Many ways to influence policy


My goal in writing about youth participation in decision-making has always been to encourage the involvement of young people, especially disadvantaged youth, in public policy. My theory of change is that if we provide young people with training and create opportunities for them to work with adult decision-makers, such as school board and city council members, they will learn how to exert their own power and advocate for the needs of their communities.

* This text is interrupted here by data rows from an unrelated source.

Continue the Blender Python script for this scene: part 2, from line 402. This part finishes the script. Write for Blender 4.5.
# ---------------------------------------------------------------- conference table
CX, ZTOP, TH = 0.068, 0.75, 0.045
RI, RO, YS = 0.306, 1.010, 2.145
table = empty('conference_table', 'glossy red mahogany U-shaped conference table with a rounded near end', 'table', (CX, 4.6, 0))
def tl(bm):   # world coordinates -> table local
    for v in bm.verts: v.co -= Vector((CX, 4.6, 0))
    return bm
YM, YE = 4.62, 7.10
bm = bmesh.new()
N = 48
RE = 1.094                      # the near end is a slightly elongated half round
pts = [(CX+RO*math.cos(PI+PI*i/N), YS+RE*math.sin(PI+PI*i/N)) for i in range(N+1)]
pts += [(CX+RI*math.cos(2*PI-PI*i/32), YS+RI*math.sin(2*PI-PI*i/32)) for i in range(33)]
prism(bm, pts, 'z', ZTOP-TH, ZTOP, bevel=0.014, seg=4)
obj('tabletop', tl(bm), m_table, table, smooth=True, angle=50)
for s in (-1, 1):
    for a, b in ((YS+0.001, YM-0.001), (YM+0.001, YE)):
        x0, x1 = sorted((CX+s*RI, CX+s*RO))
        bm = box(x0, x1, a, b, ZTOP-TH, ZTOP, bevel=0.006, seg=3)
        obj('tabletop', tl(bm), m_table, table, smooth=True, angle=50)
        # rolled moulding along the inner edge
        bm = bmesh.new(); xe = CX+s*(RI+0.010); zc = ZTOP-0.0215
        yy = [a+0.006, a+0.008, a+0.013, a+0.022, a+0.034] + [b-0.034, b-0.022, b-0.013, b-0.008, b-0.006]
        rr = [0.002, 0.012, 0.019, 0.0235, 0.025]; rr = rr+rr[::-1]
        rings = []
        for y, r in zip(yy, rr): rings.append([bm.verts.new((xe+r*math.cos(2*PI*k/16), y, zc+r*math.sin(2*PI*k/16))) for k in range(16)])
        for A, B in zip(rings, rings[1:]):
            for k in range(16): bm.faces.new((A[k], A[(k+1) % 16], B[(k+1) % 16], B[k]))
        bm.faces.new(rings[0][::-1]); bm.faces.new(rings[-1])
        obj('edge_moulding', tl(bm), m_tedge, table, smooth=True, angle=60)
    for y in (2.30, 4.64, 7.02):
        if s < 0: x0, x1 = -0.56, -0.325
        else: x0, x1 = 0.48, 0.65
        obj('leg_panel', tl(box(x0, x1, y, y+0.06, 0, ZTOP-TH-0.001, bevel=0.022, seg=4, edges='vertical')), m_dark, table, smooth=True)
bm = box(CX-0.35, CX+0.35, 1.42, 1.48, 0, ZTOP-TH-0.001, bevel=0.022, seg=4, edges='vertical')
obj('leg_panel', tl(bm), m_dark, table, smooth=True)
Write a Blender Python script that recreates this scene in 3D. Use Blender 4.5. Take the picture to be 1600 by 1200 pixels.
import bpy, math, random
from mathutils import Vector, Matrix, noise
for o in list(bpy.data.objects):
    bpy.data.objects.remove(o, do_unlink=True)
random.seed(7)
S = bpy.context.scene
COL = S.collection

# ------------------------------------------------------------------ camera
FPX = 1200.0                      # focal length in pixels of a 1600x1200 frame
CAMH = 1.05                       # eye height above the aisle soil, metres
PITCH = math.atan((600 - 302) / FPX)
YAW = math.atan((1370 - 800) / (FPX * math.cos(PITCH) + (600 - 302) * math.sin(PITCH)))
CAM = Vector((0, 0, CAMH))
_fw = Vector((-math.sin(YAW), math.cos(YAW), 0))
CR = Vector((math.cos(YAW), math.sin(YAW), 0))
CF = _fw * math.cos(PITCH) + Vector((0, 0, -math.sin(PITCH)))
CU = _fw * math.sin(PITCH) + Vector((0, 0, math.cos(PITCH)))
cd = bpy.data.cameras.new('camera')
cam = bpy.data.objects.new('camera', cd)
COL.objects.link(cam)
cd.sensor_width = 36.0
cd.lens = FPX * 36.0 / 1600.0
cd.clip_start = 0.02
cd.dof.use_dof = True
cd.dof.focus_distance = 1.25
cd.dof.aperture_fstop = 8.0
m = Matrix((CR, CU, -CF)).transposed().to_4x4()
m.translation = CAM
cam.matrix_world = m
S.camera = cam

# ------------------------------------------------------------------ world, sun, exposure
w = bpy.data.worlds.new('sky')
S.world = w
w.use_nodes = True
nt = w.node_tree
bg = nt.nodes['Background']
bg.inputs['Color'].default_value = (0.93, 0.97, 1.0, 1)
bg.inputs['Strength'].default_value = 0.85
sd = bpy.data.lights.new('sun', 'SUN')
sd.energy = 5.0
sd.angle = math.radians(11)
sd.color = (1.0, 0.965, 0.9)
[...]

Last weekend, however, I was reminded that we don't always need to create formal programs for young people to have an influence on policy. Scott Simon, the host of NPR's Weekend Edition Saturday, offered a commentary about the growing support for gay marriage among politicians. Republican Senator Rob Portman of Ohio, who co-sponsored a law to prevent same-sex marriage in 1998 when he was in the House of Representatives, now supports it because his son is gay. President Obama has said that his position on same-sex marriage is "evolving" because his daughters have friends with same-sex parents. In 2009 Dick Cheney came out in support of same-sex marriage because his daughter Mary has been in a committed same-sex relationship for many years.

While the Defense of Marriage Act (DoMA), which defines marriage as a union between a man and a woman, is still on the books, Portman's change of heart brings us one step closer to a change in that policy. It also shows us that even without formal structures such as youth advisory councils, young people can and do influence adults who are close to them in important ways. Personal relationships are powerful.

One way we can help young people develop confidence in their own ability to influence powerful people is to remind them of their influence among the decision-makers they already know--their parents--and encourage them to pay attention to what works and what doesn't work when they are attempting to exert that influence.

By reminding young people that they have power, we help them learn to use it effectively. We also remind ourselves to listen.